CARLOS ALBERTO SARDENBERG
DA REPORTAGEM LOCAL

O diretor de Assuntos Internacionais do Banco Central, Gustavo Franco, deixou ontem o seguinte recado: a taxa de juros no Brasil vai cair de modo consistente e duradouro somente depois de uma intensa privatização de empresas estatais.
Em palestra no Fórum Internacional de Mercados Emergentes, em São Paulo, Franco disse que a taxa de juros permanecerá elevada enquanto não se estabelecer o equilíbrio das contas públicas.
E é para estabelecer esse equilíbrio que são necessárias as privatizações, diz ele.
Essa tese parte do seguinte ponto: a vitória final sobre a inflação depende do que os economistas chamam de ajuste fiscal. O governo estará ajustado quando suas receitas forem suficientes para pagar despesas, investimentos, juros e parcelas da dívida pública.
Hoje, isso não acontece. O governo federal só equilibra suas contas de modo precário: adia pagamento de despesas, não faz gastos essenciais, empurra dívidas para a frente, faz dívida nova para pagar as antigas.
Isso é uma consequência de anos de gastos descontrolados, sempre acima da capacidade de arrecadar receita. Formou-se uma imensa dívida pública, que não pode ser paga com receita de impostos.
Só a dívida do governo federal em títulos vendidos no mercado financeiro já passa de R$ 90 bilhões, o equivalente, por exemplo, a dois anos de salários do todo o funcionalismo federal.
Ou seja, mesmo que demitisse todos os seus funcionários, economizando salários, o governo federal levaria dois anos para saldar só a dívida em títulos.
Há outras dívidas públicas, como a externa (acima de US$ 70 bilhões) e a das estatais (incalculável), que só podem ser abatidas com a venda de estatais.
Como diz Gustavo Franco, as estatais pagam ao governo lucros baixíssimos, que não cobrem nem a correção monetária. Os quatro grandes grupos de estatais, Petrobrás, Eletrobrás, Vale e Telebrás, pagam ao governo lucros inferiores a R$ 100 milhões por ano.
Como a venda das estatais renderá dinheiro suficiente para matar a dívida, faz toda lógica trocar uma pela outra.
Isso feito, fica garantido o equilíbrio financeiro do setor público. O governo e seus buracos deixam de ser causa possível de inflação. Isso porque o gasto excedente do governo é coberto com emissão de dinheiro ou nova dívida -e as duas coisas são inflacionárias.

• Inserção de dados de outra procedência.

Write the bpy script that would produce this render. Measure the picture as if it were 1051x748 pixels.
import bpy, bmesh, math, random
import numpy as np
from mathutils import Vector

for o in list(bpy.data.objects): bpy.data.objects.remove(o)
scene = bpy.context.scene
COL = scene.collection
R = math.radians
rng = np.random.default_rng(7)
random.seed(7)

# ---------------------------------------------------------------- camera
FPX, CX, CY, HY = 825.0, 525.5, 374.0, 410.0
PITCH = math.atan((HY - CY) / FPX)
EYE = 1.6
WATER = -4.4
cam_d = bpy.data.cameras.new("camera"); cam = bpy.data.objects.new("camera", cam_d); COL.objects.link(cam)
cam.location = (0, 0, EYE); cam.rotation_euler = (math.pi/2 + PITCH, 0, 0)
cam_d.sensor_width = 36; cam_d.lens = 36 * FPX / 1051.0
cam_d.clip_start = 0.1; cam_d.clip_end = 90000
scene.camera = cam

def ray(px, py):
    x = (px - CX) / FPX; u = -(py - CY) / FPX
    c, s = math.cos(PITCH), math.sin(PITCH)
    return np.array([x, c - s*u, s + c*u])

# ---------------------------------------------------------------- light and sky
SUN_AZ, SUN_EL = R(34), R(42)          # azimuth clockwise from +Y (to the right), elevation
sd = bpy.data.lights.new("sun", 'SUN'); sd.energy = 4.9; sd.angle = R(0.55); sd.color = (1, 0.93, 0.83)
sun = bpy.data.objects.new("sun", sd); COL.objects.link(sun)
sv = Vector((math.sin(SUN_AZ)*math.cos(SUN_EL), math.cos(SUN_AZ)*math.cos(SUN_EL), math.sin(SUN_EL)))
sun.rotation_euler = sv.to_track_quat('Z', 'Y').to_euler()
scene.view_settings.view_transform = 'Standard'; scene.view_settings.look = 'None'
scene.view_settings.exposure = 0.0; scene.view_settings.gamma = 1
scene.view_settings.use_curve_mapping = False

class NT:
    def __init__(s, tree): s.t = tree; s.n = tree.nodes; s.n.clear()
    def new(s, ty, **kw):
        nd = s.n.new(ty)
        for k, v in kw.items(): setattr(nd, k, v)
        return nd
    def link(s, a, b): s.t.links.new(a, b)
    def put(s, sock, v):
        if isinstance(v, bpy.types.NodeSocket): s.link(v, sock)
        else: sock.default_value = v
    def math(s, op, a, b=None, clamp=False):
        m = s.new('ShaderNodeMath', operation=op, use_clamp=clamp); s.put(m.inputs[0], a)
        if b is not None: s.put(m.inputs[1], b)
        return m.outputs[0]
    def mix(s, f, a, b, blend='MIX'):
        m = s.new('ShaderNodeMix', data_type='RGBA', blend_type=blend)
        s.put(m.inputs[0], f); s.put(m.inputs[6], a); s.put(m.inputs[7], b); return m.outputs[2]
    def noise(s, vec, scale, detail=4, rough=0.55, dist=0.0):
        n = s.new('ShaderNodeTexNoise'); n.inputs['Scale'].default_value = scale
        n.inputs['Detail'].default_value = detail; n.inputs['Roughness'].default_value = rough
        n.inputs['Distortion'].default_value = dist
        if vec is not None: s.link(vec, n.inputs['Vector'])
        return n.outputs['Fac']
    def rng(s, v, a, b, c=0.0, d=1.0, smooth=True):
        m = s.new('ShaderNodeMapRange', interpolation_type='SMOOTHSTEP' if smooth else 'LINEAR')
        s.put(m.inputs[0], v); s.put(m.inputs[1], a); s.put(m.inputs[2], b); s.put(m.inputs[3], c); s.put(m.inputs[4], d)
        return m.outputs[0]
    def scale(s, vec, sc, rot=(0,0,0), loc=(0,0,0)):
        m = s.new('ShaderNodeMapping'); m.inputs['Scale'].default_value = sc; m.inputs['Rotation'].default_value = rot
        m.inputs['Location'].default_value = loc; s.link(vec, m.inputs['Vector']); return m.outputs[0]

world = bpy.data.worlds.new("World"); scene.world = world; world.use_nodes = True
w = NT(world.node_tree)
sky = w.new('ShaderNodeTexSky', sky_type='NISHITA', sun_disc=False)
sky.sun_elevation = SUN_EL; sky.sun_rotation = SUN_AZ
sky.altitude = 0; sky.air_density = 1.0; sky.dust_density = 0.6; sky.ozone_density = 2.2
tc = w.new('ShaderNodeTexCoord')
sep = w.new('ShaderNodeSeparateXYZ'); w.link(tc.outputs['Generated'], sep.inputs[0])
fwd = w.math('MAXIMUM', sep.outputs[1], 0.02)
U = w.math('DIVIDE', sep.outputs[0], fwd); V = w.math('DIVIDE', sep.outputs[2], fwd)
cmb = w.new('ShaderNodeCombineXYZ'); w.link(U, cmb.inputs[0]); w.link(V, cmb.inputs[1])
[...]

Eliminado esse problema, com a venda das estatais, as taxas de juros poderão ser baixas, normais, a nível internacional.
Essa é a tese que vem sendo martelada pela diretoria do Banco Central, em resposta às pressões generalizadas pela redução imediata da taxa de juros. Para o BC, a derrubada de juros já equivaleria a afrouxar o combate à inflação.
Juros altos mantêm a atividade econômica desaquecida e isso desestimula aumentos de preços.
Por outro lado, a disputa em torno dos juros demonstra o tamanho da divergência de orientação dentro da equipe econômica. O ministro do Planejamento, José Serra, gostaria de uma redução imediata dos juros, sem esperar pela privatização.
Com um detalhe nessa história: na divisão de tarefas dentro da área econômica, a privatização ficou com o Planejamento, enquanto a política de juros cabe ao Ministério da Fazenda e ao BC.
Assim, quando sustentam que os juros só podem cair depois da privatização, Fazenda e BC estão passando a pressão para o Planejamento, que, aliás, vem sendo criticado pelo atraso nas privatizações.
Inversamente, o Planejamento devolve a pressão quando estimula as críticas segundo as quais os juros altos aplicados pelo BC estão arrasando a economia e aumentando a própria dívida pública.
Não é picuinha. São diferentes concepções de política econômica.